# SET TASK
Copy, in full, each line of the material that holds the word "picture".

# ENTRIES PROVIDED
::::
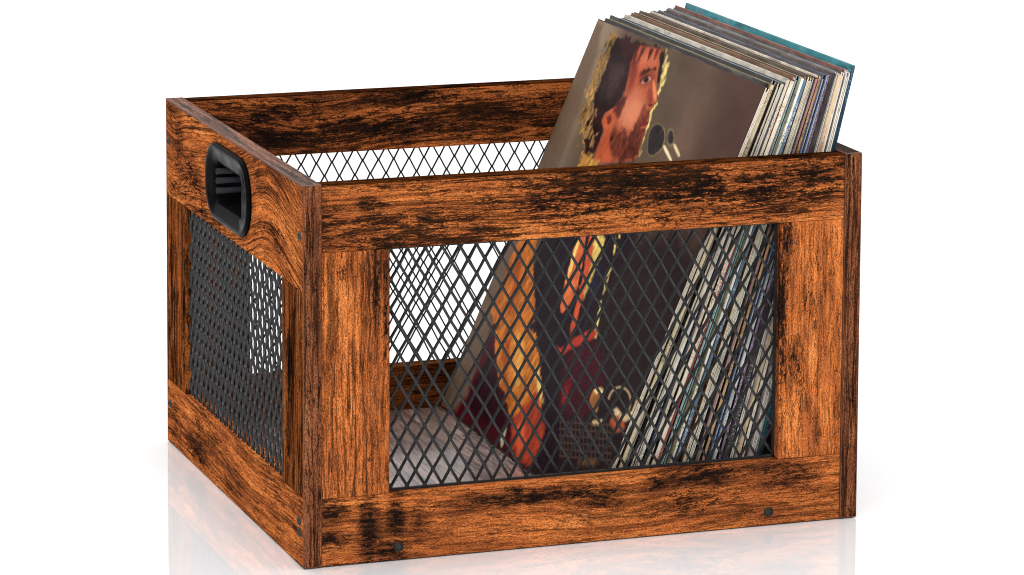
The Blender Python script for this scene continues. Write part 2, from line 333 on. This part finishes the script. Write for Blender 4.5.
('stem2', [(0.331,0.803),(0.324,0.808),(0.274,0.789),(0.280,0.783)], (214, 196, 150), 0.003, 0.001, 0.2),
]
GLOSS = .50
WORLD = .70
LAMPS = [('ceiling_fill', (1, 3, 12), (1, 3, 0), (7, 7), 345),  # unseen area lamp, added to keep the floor white
         ('front_fill', (-5, -9, 6), (.8, .7, .5), (1.4, 1.4), 22)]  # unseen area lamp, added to brighten the front and the spines
DENOISE = True
TW = (-.6, -.6)
# ================================================================== the crate
crate = bpy.data.objects.new('record_crate', None); COL.objects.link(crate)
tag(crate, 'rustic brown wooden crate with black wire mesh sides standing on the glossy white surface', 'crate')

metal = simple('dark_wire', lin((33, 33, 34)), rough=.36, metal=.15, var=.15, vscale=300, spec=.25)
plastic = simple('black_plastic', lin((9, 9, 10)), rough=.22, spec=.012, var=.02, bump=.0)
rib_m = simple('lit_rib_plastic', lin((60, 60, 64)), rough=.25, var=.02)  # lighter than the handle: light on the ribs put into their colour
steel = simple('screw_steel', lin((52, 48, 45)), rough=.4, metal=.9)
socket_m = simple('screw_socket', lin((14, 13, 12)), rough=.6)

worn = simple('worn_edge', lin((84, 50, 34)), rough=.5, var=.3, vscale=120, spec=.3)
fr = 0.002      # front boards sit this far behind the end panels' edges
c_ = T + PW
# front
board('front_top_rail', crate, T, W - T, fr, T, 1 - RFT, .9955, 'x', tone=.12,
      blobs=[(-.60, .035, .035, .016, 1.), (.0, .02, .25, .06, .75), (.15, .05, .25, .035, .95), (.42, .01, .38, .06, .85), (-.30, -.055, .05, .02, .6), (.62, .03, .14, .06, .8), (-.45, -.015, .22, .025, .5), (.3, -.05, .4, .02, .5), (-.2, .03, .2, .03, .45)], burn=.4)
board('front_bottom_rail', crate, T, W - T, fr, T, .0, RFB, 'x', tone=.22, lines=.7, crack=.6, arches=[(.12, .2, .025)],
      blobs=[(-.70, .055, .05, .028, 1.), (-.705, -.015, .05, .02, 1.1), (-.60, -.01, .028, .12, 1.1), (-.525, .035, .025, .085, .95), (-.55, -.06, .05, .04, .9), (-.46, .02, .03, .06, .5),
             (-.1, .045, .26, .022, .85), (.05, .03, .06, .03, .9), (.30, .065, .13, .04, .95), (.28, .0, .1, .04, .5), (.56, .03, .08, .03, .6), (.5, .075, .1, .02, .5), (-.2, .065, .03, .016, .8)])
board('front_post', crate, T, c_, fr, T, RFB, 1 - RFT, 'z', tone=.3, lines=.95, crack=.4,
      blobs=[(.24, .055, .12, .012, .9), (.22, .085, .2, .012, .7), (-.3, .085, .06, .01, .6), (.28, -.03, .05, .014, .4)])
board('front_post', crate, W - c_, W - T, fr, T, RFB, 1 - RFT, 'z', tone=.42, lines=.5, crack=.35,
      blobs=[(.05, -.085, .24, .016, .95), (-.06, -.05, .07, .03, .7), (.10, .0, .05, .02, .45), (-.18, -.03, .05, .018, .55), (.28, -.08, .06, .03, .9), (-.26, .02, .04, .02, .3)])
board('edge_band', crate, T, W - T, fr, T, .9957, .9987, 'x', tone=-2.6, bev=.0008, spec=.0, rough=.8)
board('edge_band', crate, T, W - T, D - T, D - fr, .9957, .9987, 'x', tone=-2.6, bev=.0008, spec=.0, rough=.8)
# back
board('back_top_rail', crate, T, W - T, D - T, D - fr, 1 - RFT, .9955, 'x', tone=.06, arches=[(-.35, .2, .04)],
      burn=.3, blobs=[(-.50, .03, .22, .05, .8), (-.42, -.03, .2, .04, .8), (-.08, .065, .16, .02, 1.), (-.15, -.015, .3, .045, .9), (-.68, .0, .08, .05, .7), (.2, .0, .4, .06, .6)])
board('back_bottom_rail', crate, T, W - T, D - T, D - fr, .0, RFB, 'x', tone=-1.6, burn=.5)  # low tone paints the shade inside the crate into this rail
board('back_post', crate, T, c_, D - T, D - fr, RFB, 1 - RFT, 'z', tone=-1.4, burn=.7)  # dark tone: interior shade put into the post's colour
board('back_post', crate, W - c_, W - T, D - T, D - fr, RFB, 1 - RFT, 'z', tone=-1.4, burn=.7)  # interior shade in its colour, as on the other back post
e = .006        # edge bands cap the end panels
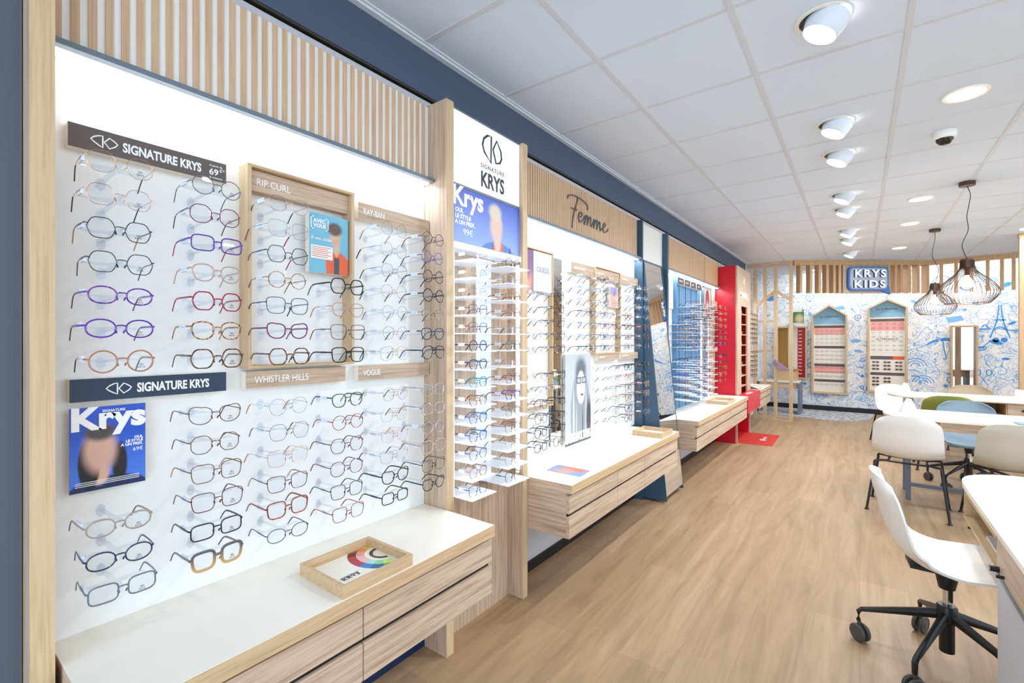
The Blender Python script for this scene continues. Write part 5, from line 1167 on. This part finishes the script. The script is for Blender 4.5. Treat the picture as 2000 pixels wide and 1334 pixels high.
t = thing('desk', 'middle white desk with a rounded left end', 'desk', (.9, 5.6, 0), 'white consultation desks')
desk_top(t, dshape(.175, 2.0, 5.27, 5.97, .22, 'l'))
part('drawer_box', B(.55, 1.0, 5.36, 5.88, .64, .728), 'wood_x', t)
for x in (.33, 1.75): part('leg', boxes([(x, x + .035, 5.44, 5.475, 0.004, .728), (x, x + .035, 5.78, 5.815, 0.004, .728), (x, x + .035, 5.475, 5.78, .70, .728)]), 'greymetal', t)
part('stretcher', B(.365, 1.75, 5.445, 5.47, .12, .15), 'greymetal', t)
t = thing('desk', 'far white desk with oak drawers and open shelf', 'desk', (1.1, 7.65, 0), 'white consultation desks')
desk_top(t, dshape(.285, 2.3, 7.30, 8.0, .22, 'l'))
ux = part('shelf_unit', boxes([(.74, 1.30, 7.36, 7.85, .715, .728), (.74, 1.30, 7.36, 7.85, .58, .592), (.74, .752, 7.36, 7.85, .592, .715), (1.29, 1.302, 7.36, 7.85, .592, .715), (.752, 1.29, 7.838, 7.85, .592, .715)]), 'edge_y', t)
dr = part('drawer', B(1.303, 1.95, 7.352, 7.85, .58, .727), 'wood_x', t)
bm = bmesh.new(); lathe(bm, [(.012, 0), (.012, .02), (0, .022)], (1.42, 7.352, .65), 12, (0, -1, 0)); part('knob', bm, 'blackp', dr, True)
part('leg', B(.45, .52, 7.42, 7.9, 0, .728), 'greymetal', t); part('leg', B(1.95, 2.0, 7.42, 7.9, 0, .728), 'greymetal', t)
def tent(x, y, z, label, s=1.0, rz=0.3, mat='paper'):
    t = thing('table_sign', label, 'sign', (x, y, z), 'folded table signs on the desks', rz)
    bm = bmesh.new()
    prism(bm, [(-.09 * s, 0, .0006), (.09 * s, 0, .0006), (.03 * s, .03, .17 * s), (-.02 * s, .03, .18 * s)], (0, 1, .0), .0015)
    prism(bm, [(-.09 * s, .085, .0006), (.09 * s, .085, .0006), (.03 * s, .033, .17 * s), (-.02 * s, .033, .18 * s)], (0, -1, .0), .0015)
    part('folded_card', bm, mat, t, world=False)
    bm = bmesh.new(); sweep(bm, bez([((-.03 + .012 * k) * s, .0135 if k % 2 else .006, (.078 if k % 2 else .035) * s) for k in range(6)], 4), .002, .0008, ref=(0, 1, 0), seg=4); part('printed_scrawl', bm, 'inklight', t, world=False)
tent(.37, 5.60, .7505, 'folded white card standing on the middle desk', .74)
tent(.46, 7.64, .7505, 'folded white card with blue scrawl on the far desk', .74, .0)
bm = bmesh.new(); box(bm, 1.40, 1.58, 7.45, 7.60, .7505, .86, bev=.006); b = solo('tissue_box', bm, 'wshell', 'small white box on the far desk at the right edge', 'box', (1.49, 7.52, .7505))
bm = bmesh.new(); box(bm, 1.0, 1.2, 5.33, 5.47, .7505, .757); solo('notepad', bm, 'bluesh', 'pale blue pad on the middle desk at the right edge', 'notepad', (1.1, 5.4, .7505))
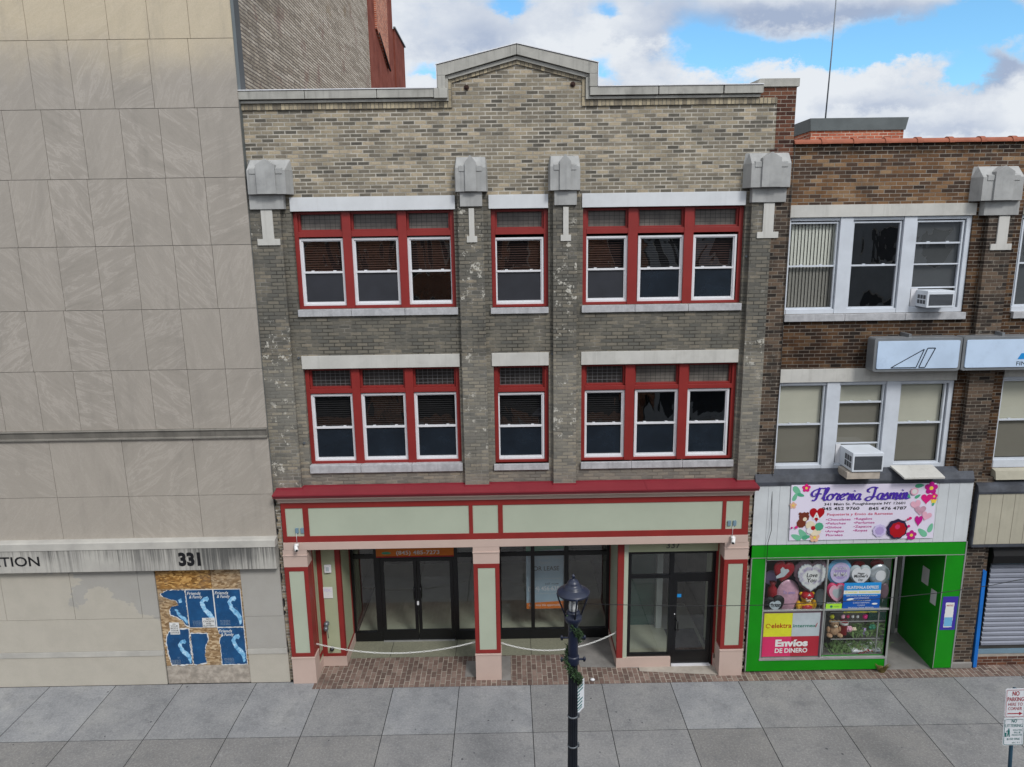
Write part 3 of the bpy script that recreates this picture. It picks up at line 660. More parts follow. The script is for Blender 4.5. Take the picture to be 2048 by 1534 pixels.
for xc, w, big, bx, tx, tw in ((-4.11, .80, 1, (-4.465, -3.87), -4.19, .20), (-.58, .58, 0, (-.78, -.39), -.585, .095), (1.065, .57, 0, (.88, 1.275), 1.085, .095), (4.64, .83, 1, (4.365, 4.965), 4.685, .19)):
    cap(MAIN, xc, w, big)
    box('block', M['limestone'], MAIN, bx[0], bx[1], -.15, .0, 9.29, 9.535, bevel=.005)
    tee(MAIN, tx, tw, 9.285 if big else 9.26, 8.67, -.125)
for a, b, z0, z1, mt in ((-3.802, -.877, 9.25, 9.492, 'lintel'), (-.281, .778, 9.25, 9.49, 'lintel'), (1.381, 4.30, 9.25, 9.492, 'lintel'), (-3.802, -.874, 6.405, 6.648, 'lintel2'), (-.28, .779, 6.405, 6.65, 'lintel2'), (1.381, 4.31, 6.405, 6.648, 'lintel2')):
    box('lintel', M[mt], MAIN, a, b, -.022, .25, z0, z1, bevel=.004)
for a, b, z0, z1, n in ((-3.795, -.872, 7.38, 7.508, 3), (-.28, .78, 7.38, 7.49, 1), (1.38, 4.315, 7.38, 7.508, 3), (-3.792, -.872, 4.38, 4.53, 3), (-.279, .779, 4.38, 4.50, 1), (1.38, 4.315, 4.38, 4.51, 3)):
    mb = MB()
    for k in range(n): q = (b-a)/n; mb.box(a+q*k+.003, a+q*(k+1)-.003, -.05, .26, z0, z1)
    mb.build('window_sill', M['sill'], MAIN, .005)
for x, z in ((-.62, 11.28), (1.21, 11.31)):
    b = MB()
    for rr, yy in ((.045, -.02), (.028, -.035), (.014, -.05)):
        b.prism(circ(x, z, rr, n=16), yy, 0)
    b.build('anchor_plate', M['rustdark'], MAIN)
for x, z in ((-3.87, 4.98), (4.4, 9.0), (4.36, 8.35), (.85, 6.62), (-3.85, 6.62)): MB().prism(circ(x, z, .022, n=10), -.03, 0).build('wall_anchor', M['steel'], MAIN)

def sash_window(parent, x0, x1, zb, zt, y, upper, lower, lowermat, fr='vinyl', frac=.5, rail2=None):
    """white double-hung sash; upper/lower give what hangs behind the glass"""
    w = .035; zm = zb+(zt-zb)*frac
    mb = MB(); mb.box(x0, x0+w, y, y+.08, zb, zt); mb.box(x1-w, x1, y, y+.08, zb, zt); mb.box(x0+w, x1-w, y, y+.08, zt-w, zt); mb.box(x0+w, x1-w, y, y+.08, zb, zb+w)
    f = mb.build('sash_frame', M[fr], parent)
    mb = MB(); mb.box(x0+w, x1-w, y+.012, y+.06, zm-.018, zm+.016)
    mb.box(x0+w, x0+w+.02, y+.02, y+.07, zb+w, zt-w); mb.box(x1-w-.02, x1-w, y+.02, y+.07, zb+w, zt-w); mb.box(x0+w+.02, x1-w-.02, y+.02, y+.07, zb+w, zb+w+.03); mb.box(x0+w+.02, x1-w-.02, y+.02, y+.07, zt-w-.02, zt-w)
    for q in (.25, .75): mb.box(x0+(x1-x0)*q-.025, x0+(x1-x0)*q+.025, y+.02, y+.06, zm+.016, zm+.03)
    if rail2: mb.box(x0+w, x1-w, y+.012, y+.06, rail2-.012, rail2+.012)
    mb.build('sash_bar', M[fr], parent)
    a, b = x0+w+.02, x1-w-.02
    MB().quad((a, y+.05, zm), (b, y+.05, zm), (b, y+.05, zt-w-.02), (a, y+.05, zt-w-.02)).build('glass_pane', M['pane'], parent)
    if lowermat: MB().quad((a, y+.045, zb+w+.03), (b, y+.045, zb+w+.03), (b, y+.045, zm-.018), (a, y+.045, zm-.018)).build('insect_screen', M[lowermat], parent)
    if not lowermat or lower: MB().quad((a, y+.052, zb+w+.03), (b, y+.052, zb+w+.03), (b, y+.052, zm-.018), (a, y+.052, zm-.018)).build('glass_pane', M['pane'], parent)
    def blind(z0, z1, mt, sp=.042, yy=y+.10):
        mb = MB(); z = z1
        while z > z0:
            mb.hexa([(a, yy, z-.010), (b, yy, z-.010), (b, yy+.022, z+.006), (a, yy+.022, z+.006)], [(a, yy, z-.008), (b, yy, z-.008), (b, yy+.022, z+.008), (a, yy+.022, z+.008)]); z -= sp
        mb.build('venetian_blind', M[mt], parent)
    if upper: blind(zm, zt-w, upper)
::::
# SOLUTION TO THE EXERCISE
The Blender Python script for this scene continues. Write part 5, from line 1167 on. This part finishes the script. The script is for Blender 4.5. Treat the picture as 2000 pixels wide and 1334 pixels high.
Write part 3 of the bpy script that recreates this picture. It picks up at line 660. More parts follow. The script is for Blender 4.5. Take the picture to be 2048 by 1534 pixels.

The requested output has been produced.